Brief:
Each line from the beginning of the data below through the line containing "sc.view_settings.exposure = 0.0;" should be repeated exactly, please.

Material provided:
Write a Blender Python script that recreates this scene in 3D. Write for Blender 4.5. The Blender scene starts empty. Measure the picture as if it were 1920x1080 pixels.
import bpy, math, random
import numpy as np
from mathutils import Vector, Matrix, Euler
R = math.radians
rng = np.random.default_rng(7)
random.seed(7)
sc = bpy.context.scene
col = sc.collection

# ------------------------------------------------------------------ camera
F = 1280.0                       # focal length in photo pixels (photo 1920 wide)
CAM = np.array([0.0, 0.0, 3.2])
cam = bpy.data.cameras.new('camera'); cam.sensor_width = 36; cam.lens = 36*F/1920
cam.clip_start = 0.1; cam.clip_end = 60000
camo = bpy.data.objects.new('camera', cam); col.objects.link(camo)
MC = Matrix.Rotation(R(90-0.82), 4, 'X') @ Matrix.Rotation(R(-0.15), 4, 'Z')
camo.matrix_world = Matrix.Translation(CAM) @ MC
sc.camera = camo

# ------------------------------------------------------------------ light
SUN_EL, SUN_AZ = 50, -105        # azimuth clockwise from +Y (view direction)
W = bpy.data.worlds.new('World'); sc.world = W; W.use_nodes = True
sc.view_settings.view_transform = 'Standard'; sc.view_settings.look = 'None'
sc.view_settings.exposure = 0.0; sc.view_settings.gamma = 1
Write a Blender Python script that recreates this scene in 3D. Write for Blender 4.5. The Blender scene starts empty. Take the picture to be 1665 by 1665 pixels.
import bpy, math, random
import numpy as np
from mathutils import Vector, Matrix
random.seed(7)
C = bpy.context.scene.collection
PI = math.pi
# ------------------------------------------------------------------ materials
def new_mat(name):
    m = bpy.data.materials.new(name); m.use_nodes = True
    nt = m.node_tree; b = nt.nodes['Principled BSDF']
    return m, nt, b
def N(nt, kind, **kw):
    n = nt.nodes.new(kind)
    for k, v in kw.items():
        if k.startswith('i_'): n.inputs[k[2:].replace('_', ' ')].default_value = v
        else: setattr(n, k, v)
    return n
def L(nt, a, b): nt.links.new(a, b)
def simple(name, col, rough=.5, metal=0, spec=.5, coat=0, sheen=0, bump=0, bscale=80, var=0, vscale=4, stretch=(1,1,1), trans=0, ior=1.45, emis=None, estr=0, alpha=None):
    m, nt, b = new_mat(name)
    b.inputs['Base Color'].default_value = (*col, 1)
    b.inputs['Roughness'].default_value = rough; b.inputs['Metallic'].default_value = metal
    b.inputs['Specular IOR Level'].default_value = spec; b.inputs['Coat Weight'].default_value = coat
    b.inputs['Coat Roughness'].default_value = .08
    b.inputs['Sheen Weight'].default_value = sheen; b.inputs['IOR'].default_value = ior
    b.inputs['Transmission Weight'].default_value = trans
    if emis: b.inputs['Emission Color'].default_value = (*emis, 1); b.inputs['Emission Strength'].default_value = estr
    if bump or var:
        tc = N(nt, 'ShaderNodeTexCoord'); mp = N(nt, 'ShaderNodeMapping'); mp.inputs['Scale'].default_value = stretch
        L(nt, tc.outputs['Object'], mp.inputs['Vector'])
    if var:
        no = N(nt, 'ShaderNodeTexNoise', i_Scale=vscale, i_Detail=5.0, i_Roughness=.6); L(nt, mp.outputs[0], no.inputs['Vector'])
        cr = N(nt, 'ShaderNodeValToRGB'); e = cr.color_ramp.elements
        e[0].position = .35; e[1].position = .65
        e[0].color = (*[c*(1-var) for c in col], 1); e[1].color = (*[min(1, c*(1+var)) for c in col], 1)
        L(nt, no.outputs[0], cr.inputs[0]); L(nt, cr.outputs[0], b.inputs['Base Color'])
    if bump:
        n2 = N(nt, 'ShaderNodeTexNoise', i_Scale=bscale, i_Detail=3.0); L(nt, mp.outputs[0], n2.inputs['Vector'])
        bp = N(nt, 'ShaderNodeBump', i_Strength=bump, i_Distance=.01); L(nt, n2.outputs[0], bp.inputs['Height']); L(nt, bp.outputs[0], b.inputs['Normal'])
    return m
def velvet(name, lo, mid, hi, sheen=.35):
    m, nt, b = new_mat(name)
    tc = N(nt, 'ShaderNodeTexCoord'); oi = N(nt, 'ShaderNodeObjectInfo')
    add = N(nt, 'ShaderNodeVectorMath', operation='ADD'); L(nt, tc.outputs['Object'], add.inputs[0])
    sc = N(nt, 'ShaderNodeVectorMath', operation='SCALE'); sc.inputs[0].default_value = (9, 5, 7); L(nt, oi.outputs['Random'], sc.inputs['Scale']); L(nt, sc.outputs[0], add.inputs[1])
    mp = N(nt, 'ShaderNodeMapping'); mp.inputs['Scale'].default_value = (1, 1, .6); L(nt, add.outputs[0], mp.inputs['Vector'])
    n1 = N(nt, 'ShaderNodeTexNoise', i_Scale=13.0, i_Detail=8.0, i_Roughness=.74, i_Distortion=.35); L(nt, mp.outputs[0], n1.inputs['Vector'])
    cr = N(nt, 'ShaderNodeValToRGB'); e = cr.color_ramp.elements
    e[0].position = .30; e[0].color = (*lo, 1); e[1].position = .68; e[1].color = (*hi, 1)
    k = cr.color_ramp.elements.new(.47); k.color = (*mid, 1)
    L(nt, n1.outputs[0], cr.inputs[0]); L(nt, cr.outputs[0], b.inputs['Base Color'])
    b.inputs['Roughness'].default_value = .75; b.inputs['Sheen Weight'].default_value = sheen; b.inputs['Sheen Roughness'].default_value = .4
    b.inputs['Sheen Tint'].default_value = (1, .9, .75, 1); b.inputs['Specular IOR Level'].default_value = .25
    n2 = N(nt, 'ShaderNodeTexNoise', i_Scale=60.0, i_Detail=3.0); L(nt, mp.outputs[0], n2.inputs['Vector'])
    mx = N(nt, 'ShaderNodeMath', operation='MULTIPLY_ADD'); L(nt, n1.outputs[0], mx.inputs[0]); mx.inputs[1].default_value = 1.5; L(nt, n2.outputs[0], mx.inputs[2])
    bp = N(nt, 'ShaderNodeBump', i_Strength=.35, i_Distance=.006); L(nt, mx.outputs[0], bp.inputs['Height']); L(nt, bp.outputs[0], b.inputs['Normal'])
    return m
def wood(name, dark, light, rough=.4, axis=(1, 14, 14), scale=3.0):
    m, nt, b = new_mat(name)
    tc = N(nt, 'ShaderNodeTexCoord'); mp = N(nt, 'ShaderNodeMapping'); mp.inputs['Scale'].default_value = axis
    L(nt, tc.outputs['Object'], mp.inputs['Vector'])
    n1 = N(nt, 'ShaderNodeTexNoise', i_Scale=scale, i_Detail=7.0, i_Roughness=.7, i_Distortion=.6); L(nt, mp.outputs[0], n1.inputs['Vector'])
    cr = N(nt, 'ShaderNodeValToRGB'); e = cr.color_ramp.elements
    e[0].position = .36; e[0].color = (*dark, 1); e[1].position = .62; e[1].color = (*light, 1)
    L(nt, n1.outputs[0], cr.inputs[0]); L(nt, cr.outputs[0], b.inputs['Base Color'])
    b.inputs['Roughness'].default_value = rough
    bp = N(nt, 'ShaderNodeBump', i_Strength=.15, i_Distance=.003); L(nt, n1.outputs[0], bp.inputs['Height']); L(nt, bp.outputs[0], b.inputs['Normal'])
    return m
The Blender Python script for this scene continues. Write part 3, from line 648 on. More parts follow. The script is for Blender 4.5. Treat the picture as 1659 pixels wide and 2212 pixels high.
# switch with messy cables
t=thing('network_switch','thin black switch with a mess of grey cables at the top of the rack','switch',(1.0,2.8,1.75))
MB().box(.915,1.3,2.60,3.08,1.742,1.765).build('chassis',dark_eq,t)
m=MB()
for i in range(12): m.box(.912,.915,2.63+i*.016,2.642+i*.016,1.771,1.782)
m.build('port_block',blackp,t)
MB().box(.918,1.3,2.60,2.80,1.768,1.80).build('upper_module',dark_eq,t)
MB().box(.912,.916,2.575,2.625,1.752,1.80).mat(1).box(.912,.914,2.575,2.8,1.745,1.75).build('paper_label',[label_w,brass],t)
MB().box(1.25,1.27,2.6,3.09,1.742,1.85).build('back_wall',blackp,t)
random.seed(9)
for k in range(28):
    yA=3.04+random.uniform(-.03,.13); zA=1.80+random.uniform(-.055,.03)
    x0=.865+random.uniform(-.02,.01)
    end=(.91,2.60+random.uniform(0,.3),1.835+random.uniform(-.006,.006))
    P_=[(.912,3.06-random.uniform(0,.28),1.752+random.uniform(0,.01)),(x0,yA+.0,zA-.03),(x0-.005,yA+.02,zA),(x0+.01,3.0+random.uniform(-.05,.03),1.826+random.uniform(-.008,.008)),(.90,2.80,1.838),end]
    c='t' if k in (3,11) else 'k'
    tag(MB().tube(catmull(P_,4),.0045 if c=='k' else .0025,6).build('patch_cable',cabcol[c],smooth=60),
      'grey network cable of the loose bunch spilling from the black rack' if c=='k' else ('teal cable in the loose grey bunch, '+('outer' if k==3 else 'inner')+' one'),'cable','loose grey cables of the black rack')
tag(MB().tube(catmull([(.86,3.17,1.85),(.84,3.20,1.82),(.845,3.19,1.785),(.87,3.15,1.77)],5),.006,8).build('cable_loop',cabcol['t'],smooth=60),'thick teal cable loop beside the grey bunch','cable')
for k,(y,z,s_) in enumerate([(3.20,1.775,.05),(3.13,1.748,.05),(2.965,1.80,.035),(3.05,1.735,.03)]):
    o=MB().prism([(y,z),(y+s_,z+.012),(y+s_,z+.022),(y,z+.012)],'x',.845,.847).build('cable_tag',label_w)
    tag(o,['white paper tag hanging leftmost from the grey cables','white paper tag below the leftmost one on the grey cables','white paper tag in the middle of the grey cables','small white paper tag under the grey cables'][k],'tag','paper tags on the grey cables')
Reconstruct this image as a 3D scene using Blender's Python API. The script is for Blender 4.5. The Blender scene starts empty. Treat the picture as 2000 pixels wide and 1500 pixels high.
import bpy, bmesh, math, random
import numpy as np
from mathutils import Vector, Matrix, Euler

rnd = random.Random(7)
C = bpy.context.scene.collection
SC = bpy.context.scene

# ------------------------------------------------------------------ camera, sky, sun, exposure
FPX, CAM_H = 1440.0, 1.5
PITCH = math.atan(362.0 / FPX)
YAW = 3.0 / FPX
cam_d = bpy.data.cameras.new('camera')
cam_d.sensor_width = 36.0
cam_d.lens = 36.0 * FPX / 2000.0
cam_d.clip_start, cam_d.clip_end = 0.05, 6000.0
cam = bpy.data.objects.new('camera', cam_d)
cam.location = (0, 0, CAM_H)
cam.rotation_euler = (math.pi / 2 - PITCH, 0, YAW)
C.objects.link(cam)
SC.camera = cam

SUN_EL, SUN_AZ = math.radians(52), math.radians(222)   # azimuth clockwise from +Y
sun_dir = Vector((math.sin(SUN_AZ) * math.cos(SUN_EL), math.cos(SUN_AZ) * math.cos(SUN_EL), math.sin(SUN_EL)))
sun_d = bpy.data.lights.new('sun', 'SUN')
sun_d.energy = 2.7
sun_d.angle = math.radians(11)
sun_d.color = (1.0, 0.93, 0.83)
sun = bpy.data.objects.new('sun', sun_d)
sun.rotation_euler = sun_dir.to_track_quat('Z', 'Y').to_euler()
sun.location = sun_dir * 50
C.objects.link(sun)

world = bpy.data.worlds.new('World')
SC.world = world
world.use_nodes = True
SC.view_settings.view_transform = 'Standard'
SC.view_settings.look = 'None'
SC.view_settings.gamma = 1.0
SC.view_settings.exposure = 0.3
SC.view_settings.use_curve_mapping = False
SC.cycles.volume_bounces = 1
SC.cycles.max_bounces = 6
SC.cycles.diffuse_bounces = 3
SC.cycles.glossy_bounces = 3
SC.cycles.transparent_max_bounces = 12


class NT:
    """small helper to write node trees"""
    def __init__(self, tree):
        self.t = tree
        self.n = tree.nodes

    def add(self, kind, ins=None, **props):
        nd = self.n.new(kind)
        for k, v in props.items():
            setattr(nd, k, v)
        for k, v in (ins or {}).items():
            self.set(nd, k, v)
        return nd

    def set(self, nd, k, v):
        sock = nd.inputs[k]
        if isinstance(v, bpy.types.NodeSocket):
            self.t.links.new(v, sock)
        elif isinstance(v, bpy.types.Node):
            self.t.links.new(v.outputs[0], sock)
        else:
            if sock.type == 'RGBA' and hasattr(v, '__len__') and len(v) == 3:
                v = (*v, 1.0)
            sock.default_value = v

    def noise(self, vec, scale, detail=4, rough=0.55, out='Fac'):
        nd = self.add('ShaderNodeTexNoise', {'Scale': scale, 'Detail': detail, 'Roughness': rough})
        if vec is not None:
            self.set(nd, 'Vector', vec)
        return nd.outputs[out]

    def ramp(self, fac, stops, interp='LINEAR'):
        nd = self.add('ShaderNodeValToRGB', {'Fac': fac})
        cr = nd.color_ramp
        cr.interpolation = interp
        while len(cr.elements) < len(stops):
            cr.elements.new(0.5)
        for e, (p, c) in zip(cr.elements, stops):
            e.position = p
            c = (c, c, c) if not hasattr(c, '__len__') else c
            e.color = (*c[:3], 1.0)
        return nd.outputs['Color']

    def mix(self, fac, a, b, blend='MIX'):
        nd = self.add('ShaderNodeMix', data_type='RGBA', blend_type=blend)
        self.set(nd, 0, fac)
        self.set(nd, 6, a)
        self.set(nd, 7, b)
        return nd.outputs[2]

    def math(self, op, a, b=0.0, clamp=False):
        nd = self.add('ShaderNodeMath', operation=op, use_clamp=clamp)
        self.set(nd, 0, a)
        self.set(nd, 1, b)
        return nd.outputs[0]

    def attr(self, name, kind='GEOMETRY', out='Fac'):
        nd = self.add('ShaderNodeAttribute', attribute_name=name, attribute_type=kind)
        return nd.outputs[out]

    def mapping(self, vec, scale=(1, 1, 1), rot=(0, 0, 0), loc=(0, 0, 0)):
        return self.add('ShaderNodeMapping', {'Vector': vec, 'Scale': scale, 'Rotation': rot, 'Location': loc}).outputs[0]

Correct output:
Write a Blender Python script that recreates this scene in 3D. Write for Blender 4.5. The Blender scene starts empty. Measure the picture as if it were 1920x1080 pixels.
import bpy, math, random
import numpy as np
from mathutils import Vector, Matrix, Euler
R = math.radians
rng = np.random.default_rng(7)
random.seed(7)
sc = bpy.context.scene
col = sc.collection

# ------------------------------------------------------------------ camera
F = 1280.0                       # focal length in photo pixels (photo 1920 wide)
CAM = np.array([0.0, 0.0, 3.2])
cam = bpy.data.cameras.new('camera'); cam.sensor_width = 36; cam.lens = 36*F/1920
cam.clip_start = 0.1; cam.clip_end = 60000
camo = bpy.data.objects.new('camera', cam); col.objects.link(camo)
MC = Matrix.Rotation(R(90-0.82), 4, 'X') @ Matrix.Rotation(R(-0.15), 4, 'Z')
camo.matrix_world = Matrix.Translation(CAM) @ MC
sc.camera = camo

# ------------------------------------------------------------------ light
SUN_EL, SUN_AZ = 50, -105        # azimuth clockwise from +Y (view direction)
W = bpy.data.worlds.new('World'); sc.world = W; W.use_nodes = True
sc.view_settings.view_transform = 'Standard'; sc.view_settings.look = 'None'
sc.view_settings.exposure = 0.0; sc.view_settings.gamma = 1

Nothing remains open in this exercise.